Melbourne Herald Sun, June 20, 2013
How do you shop - are you a bulldozer driver or a hunter and gatherer? The 'dozer lowers her scoop, throws the tracks into high gear and ploughs through the supermarket in minimum time. When she says (it's usually a she) "I'm out shopping, be back in an hour," she means it. Back she comes with half a dozen stuffed bags hanging off each hand.
Me, I'm a hunter. This is my weekly adventure. I have favourite butchers, greengrocers, delicatessens, all down the shopping strip. I love the diversity that comes from these little shops, even if they do cost - occasionally, not always - a bit more than the supermarket.
Of course more than half the shop is still done in the supermarket, but this can be a slower hunt. You see I make the shop difficult because if I can possibly avoid it, I will not buy the store's own-brand merchandise.
This can be difficult because the chains are pushing more and more of their own products onto the shelf. It used to be the vegetables and the meats that were anonymous. Then milk and bread at "lost leader" pricing. Then jams, pickles, cereals, dog food and ice cream.
Currently Coles and Woolworths are being investigated by the Australian Competition and Consumer Commission for screwing down the prices of their suppliers. I believe it's more serious than this. In a mindless contest to own more market, they are destroying the brands we have known all our lives. And that many of us have depended on for work.
Right now the two biggies hold a 70 per cent grocery market-share between them. They wholesale, distribute, retail, and even sell the transport fuel.

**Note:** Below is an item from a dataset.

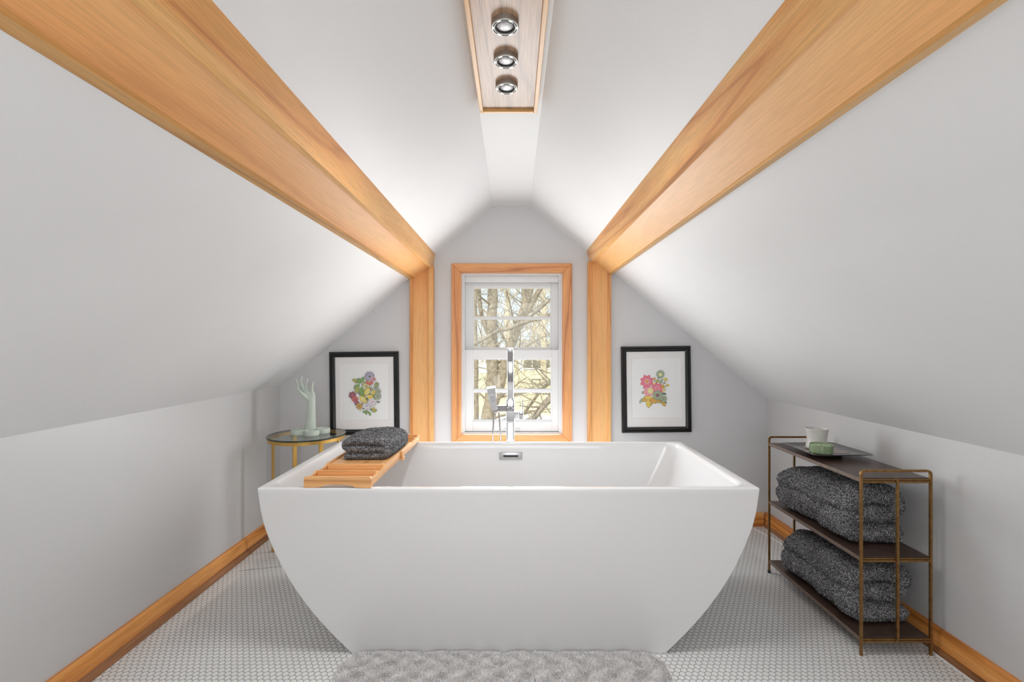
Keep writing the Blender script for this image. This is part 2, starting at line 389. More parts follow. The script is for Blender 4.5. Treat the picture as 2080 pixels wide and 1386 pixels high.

Once they have taken over most of the manufacturing as well, Australia will be a two-shop stop.
But sometimes they can trip over themselves, when they get so big the right foot doesn't know where the left foot's going.
Coles, no doubt wishing to give itself the appearance of a social conscience, gave support to Animals Australia's "Make it Possible" flying piglet campaign.
This highly emotional, professional advertising uses Babe-style animation to make piglets and battery hens sing, in a commercial which has drawn huge internet viewing and TV exposure. Coles put the flying piglet shopping bags on sale in 500 national supermarkets.
Only problem: Coles is also a farmer and food manufacturer (owned by Wesfarmers, remember). A campaign against factory farming of pigs, chickens and eggs involved shooting against its own side. And into its own foot.
The National Farmers Federation was furious, its leaders thundered at Coles management and its members threatened to boycott the stores. Where to turn?
Animals Australia came to Coles' aid and removed the bags. But the very action has brought a blaze of publicity to the campaign, spotlighted the factory farming problems, and has generated donations to pay for the singing commercial's return to TV.
Coles now has another misadventure. For some months Jeff Kennett has been claiming Coles' fresh bread (and for that matter Woolworths' and IGA's) is in fact frozen dough bunged into the oven - some of it brought all the way from Ireland.
ACCC chairman Rod Sim has now taken Coles to the Federal Court over its ''baked today, sold today'' claims. He calls its advertising and logos ''false, misleading and deceptive'', pointing to the independent bakeries that are often close to the supermarkets. ''That is putting those bread shops at a disadvantage, if they are themselves making their bread from scratch.''
When you get too big, it can be hard to spot the Irish dough and flying pigs.